● Provided information
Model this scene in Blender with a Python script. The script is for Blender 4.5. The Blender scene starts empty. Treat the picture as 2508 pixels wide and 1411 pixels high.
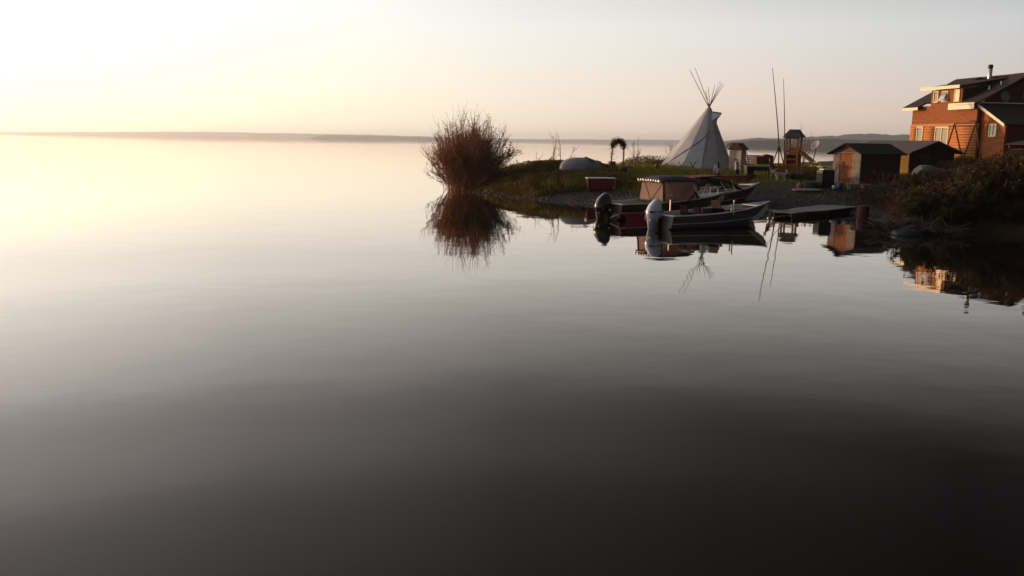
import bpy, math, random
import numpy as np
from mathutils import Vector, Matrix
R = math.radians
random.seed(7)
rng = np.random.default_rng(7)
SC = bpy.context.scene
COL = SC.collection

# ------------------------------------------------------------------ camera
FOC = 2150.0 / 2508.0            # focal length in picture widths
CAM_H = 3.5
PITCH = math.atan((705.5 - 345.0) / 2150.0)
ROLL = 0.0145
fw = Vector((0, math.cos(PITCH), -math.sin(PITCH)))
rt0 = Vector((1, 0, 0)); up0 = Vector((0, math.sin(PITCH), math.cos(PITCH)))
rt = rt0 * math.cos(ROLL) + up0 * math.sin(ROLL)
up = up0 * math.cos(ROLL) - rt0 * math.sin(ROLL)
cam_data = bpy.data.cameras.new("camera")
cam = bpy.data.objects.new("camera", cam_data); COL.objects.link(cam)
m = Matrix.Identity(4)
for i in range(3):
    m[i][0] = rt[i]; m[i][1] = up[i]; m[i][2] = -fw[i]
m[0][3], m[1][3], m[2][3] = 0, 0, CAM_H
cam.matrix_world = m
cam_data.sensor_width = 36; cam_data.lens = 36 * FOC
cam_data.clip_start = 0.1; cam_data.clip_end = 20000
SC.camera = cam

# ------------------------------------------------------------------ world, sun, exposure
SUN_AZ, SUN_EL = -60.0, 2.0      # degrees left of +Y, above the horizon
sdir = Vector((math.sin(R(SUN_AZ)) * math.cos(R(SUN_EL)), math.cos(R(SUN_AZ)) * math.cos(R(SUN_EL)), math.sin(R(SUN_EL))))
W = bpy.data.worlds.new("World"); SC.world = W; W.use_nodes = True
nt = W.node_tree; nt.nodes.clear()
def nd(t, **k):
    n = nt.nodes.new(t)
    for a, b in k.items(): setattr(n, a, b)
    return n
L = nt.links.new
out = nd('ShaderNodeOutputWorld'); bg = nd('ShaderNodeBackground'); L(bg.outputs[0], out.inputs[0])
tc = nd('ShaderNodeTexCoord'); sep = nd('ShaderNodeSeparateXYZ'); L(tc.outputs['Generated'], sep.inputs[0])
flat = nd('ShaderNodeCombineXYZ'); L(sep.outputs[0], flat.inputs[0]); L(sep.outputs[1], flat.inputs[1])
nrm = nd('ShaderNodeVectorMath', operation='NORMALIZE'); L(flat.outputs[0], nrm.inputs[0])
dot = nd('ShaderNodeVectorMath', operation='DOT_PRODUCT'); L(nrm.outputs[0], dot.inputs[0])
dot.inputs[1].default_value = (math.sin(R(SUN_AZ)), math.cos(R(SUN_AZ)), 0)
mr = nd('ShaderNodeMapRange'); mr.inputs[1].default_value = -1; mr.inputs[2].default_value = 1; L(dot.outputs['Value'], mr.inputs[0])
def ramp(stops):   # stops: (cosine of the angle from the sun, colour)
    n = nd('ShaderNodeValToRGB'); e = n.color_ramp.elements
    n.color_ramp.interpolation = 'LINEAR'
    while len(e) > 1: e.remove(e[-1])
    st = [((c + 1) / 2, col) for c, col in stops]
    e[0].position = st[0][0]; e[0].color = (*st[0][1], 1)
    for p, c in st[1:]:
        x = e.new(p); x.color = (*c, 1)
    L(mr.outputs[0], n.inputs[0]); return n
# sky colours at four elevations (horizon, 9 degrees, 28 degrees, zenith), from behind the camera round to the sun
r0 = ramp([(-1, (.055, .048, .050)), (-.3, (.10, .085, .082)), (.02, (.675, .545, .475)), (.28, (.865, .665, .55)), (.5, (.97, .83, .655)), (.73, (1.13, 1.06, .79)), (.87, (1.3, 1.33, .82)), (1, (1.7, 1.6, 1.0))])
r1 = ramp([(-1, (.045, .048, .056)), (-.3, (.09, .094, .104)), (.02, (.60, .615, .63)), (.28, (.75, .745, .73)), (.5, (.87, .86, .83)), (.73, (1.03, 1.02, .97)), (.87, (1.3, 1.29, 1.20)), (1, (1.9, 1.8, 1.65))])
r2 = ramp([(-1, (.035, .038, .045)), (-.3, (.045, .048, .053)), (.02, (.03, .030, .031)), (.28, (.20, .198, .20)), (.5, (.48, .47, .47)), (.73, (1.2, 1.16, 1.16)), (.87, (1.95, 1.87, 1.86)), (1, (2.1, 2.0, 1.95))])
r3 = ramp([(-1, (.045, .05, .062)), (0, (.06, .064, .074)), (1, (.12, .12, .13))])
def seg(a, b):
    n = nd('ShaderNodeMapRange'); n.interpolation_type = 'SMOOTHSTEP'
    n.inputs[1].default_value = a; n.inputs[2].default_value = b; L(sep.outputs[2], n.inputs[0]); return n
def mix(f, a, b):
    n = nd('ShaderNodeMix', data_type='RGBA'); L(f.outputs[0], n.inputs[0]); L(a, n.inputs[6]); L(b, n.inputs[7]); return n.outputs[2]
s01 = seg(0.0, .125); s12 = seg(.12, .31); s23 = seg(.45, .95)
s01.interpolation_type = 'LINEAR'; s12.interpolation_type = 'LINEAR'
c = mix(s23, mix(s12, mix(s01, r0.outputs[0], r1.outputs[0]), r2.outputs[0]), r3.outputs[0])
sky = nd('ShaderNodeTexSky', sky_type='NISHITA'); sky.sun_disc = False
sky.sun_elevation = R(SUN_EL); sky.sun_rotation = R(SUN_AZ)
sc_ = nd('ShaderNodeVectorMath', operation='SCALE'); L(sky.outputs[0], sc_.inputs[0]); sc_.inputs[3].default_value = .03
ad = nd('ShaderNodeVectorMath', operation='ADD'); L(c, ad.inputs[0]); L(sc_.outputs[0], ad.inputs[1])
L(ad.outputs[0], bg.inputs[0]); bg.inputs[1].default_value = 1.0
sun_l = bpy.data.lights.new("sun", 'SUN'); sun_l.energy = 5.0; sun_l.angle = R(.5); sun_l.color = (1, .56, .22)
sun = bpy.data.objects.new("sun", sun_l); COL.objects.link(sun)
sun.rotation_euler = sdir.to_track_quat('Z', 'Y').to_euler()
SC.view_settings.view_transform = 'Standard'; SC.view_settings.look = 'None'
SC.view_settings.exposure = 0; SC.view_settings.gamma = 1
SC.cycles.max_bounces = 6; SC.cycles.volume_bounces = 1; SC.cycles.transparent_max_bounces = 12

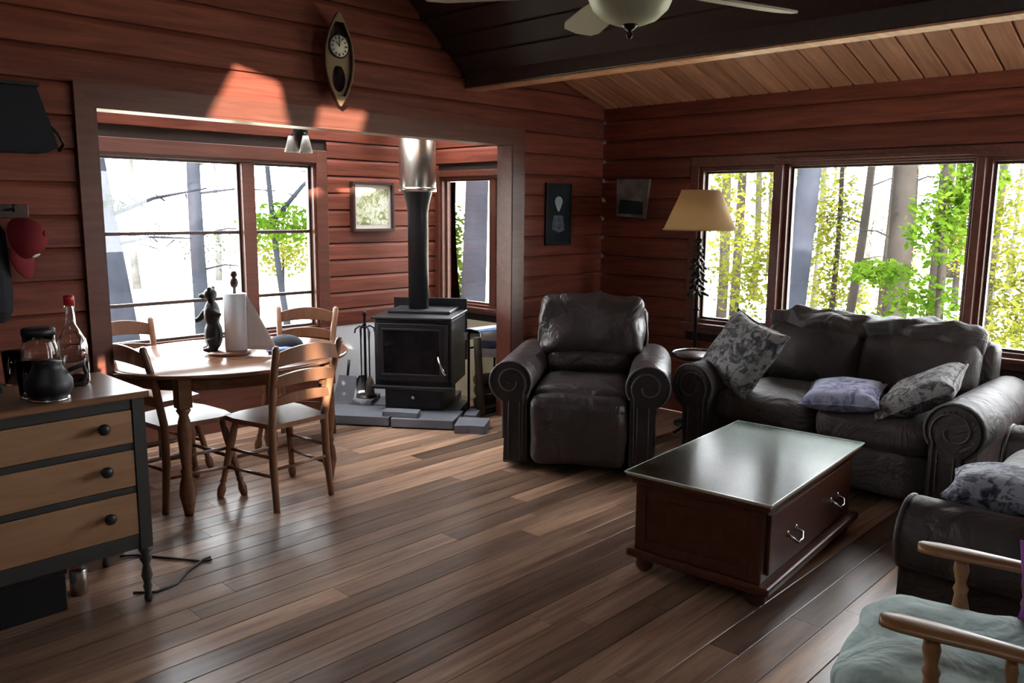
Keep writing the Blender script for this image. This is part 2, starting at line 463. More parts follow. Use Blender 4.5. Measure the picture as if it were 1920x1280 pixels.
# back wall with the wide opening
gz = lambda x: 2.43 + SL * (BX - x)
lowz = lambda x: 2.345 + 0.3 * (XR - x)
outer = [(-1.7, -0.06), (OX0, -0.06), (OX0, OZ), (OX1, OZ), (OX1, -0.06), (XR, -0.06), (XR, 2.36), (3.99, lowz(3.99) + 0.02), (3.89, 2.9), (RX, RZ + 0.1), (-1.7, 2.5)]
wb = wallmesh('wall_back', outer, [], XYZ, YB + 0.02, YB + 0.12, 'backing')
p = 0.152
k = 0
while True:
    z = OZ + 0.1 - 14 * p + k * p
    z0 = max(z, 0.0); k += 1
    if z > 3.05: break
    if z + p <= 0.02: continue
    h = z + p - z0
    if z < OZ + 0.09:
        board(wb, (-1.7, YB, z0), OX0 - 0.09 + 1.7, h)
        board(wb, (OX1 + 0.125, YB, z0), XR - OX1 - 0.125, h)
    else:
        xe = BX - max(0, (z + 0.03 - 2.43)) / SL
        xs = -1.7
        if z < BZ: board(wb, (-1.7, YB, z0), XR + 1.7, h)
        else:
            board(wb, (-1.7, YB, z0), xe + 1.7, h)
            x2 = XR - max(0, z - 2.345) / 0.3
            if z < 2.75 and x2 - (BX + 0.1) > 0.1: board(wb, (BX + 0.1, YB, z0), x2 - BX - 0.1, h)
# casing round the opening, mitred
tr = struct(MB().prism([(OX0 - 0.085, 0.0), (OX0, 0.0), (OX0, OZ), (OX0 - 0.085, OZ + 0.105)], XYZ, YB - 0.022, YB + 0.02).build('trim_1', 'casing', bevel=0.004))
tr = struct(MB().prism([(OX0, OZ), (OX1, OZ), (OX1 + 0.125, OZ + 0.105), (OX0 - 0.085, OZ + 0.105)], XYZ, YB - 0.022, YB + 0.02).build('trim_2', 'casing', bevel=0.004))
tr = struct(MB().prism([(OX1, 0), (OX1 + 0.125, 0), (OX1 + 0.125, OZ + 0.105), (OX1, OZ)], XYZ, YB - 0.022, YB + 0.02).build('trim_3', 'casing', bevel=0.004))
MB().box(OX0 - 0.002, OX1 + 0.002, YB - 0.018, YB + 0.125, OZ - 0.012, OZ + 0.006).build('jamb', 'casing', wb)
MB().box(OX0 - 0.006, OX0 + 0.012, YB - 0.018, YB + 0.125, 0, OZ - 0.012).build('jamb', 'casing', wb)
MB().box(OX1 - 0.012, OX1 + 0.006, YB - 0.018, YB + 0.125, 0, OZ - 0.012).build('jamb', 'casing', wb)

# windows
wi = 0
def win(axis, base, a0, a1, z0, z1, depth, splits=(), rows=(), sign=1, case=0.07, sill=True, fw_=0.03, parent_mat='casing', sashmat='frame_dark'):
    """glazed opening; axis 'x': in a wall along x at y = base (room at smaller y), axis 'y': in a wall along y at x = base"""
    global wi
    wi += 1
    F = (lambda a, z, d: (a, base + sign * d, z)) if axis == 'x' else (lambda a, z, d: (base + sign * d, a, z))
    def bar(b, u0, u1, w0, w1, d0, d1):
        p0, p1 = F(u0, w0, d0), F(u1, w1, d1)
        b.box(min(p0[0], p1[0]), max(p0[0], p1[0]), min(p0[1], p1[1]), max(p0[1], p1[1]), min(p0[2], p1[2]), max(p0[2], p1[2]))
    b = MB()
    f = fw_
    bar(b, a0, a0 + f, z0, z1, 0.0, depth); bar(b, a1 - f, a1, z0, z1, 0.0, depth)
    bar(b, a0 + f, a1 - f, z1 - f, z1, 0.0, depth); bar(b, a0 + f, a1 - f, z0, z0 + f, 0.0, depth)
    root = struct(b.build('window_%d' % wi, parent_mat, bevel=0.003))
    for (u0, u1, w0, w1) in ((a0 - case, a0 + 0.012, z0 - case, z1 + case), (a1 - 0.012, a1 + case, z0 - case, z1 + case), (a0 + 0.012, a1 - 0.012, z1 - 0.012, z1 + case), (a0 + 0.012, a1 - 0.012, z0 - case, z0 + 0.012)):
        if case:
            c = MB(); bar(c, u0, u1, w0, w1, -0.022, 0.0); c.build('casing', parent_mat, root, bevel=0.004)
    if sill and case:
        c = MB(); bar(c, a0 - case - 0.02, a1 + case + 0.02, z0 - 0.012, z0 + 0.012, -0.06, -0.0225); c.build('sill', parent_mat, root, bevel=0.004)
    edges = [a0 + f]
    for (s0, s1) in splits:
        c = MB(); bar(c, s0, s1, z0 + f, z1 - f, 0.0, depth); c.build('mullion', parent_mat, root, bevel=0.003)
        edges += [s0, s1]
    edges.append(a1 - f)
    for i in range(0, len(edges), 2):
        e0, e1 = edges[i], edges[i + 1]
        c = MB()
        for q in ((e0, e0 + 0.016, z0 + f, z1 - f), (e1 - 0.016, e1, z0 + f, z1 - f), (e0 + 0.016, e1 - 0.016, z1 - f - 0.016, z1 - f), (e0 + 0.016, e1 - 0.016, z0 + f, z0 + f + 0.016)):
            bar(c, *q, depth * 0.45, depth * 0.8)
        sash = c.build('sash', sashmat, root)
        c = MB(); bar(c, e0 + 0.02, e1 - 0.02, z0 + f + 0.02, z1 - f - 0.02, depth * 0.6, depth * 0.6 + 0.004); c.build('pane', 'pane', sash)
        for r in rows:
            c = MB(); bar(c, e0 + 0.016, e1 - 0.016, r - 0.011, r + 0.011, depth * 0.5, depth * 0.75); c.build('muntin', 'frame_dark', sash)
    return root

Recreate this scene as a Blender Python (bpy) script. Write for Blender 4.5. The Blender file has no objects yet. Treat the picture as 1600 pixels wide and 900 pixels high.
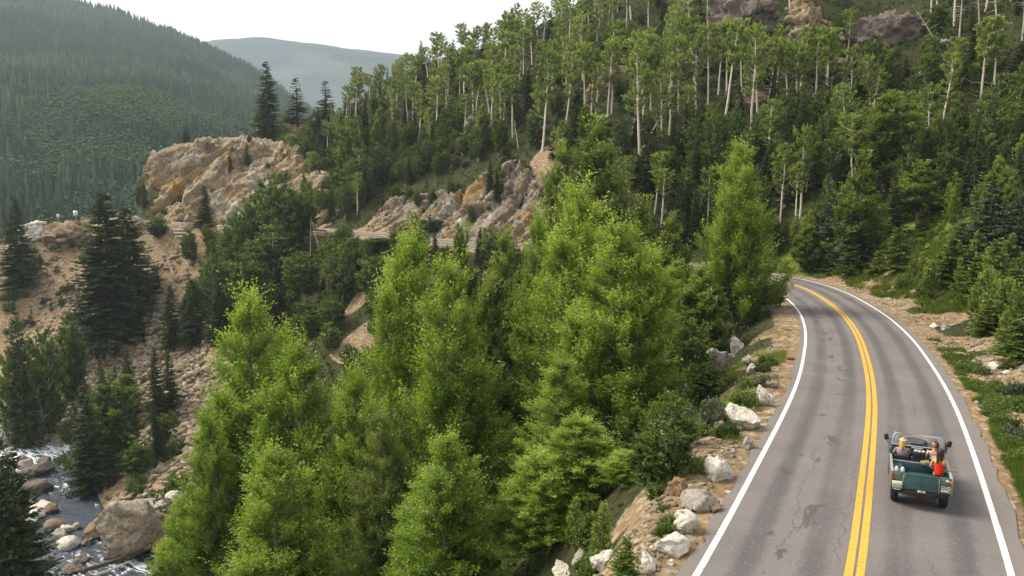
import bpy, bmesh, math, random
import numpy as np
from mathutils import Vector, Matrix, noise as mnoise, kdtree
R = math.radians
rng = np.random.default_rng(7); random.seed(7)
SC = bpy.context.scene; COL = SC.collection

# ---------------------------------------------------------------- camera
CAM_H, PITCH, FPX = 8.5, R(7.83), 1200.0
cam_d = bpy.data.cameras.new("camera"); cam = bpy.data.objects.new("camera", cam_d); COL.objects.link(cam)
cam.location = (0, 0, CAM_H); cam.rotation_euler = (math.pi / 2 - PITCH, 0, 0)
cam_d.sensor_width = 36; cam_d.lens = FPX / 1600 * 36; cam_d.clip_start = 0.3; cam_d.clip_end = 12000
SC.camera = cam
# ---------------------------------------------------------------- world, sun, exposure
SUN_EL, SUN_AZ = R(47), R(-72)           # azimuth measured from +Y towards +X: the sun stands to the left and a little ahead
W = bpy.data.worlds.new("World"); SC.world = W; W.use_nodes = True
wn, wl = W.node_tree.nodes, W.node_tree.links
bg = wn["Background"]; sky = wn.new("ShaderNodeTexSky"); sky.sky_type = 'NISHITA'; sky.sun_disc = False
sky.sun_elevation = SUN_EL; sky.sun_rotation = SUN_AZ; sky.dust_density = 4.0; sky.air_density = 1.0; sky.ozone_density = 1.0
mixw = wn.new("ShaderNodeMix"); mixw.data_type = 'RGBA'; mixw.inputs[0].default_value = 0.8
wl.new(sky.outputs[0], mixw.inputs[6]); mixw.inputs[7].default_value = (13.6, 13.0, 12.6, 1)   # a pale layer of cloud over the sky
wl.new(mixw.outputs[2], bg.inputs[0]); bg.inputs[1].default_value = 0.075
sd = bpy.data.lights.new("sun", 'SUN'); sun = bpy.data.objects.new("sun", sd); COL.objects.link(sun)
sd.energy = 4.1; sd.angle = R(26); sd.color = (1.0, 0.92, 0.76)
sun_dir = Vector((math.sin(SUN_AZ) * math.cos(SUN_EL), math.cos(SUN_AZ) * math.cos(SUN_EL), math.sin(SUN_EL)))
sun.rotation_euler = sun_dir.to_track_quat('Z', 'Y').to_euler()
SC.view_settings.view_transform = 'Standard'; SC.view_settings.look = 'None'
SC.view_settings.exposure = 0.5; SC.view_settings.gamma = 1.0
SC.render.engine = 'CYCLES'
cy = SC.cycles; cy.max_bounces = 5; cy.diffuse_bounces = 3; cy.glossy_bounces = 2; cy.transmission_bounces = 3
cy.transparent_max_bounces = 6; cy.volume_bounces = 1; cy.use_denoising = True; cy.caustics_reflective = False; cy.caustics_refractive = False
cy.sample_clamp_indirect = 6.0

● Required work
Starting at the line that contains "Recreate this scene" and stopping after the line that contains "SC = bpy.context.scene; COL = SC.collection", copy every line exactly. Leave any pictures behind.

● Right answer
Recreate this scene as a Blender Python (bpy) script. Write for Blender 4.5. The Blender file has no objects yet. Treat the picture as 1600 pixels wide and 900 pixels high.
import bpy, bmesh, math, random
import numpy as np
from mathutils import Vector, Matrix, noise as mnoise, kdtree
R = math.radians
rng = np.random.default_rng(7); random.seed(7)
SC = bpy.context.scene; COL = SC.collection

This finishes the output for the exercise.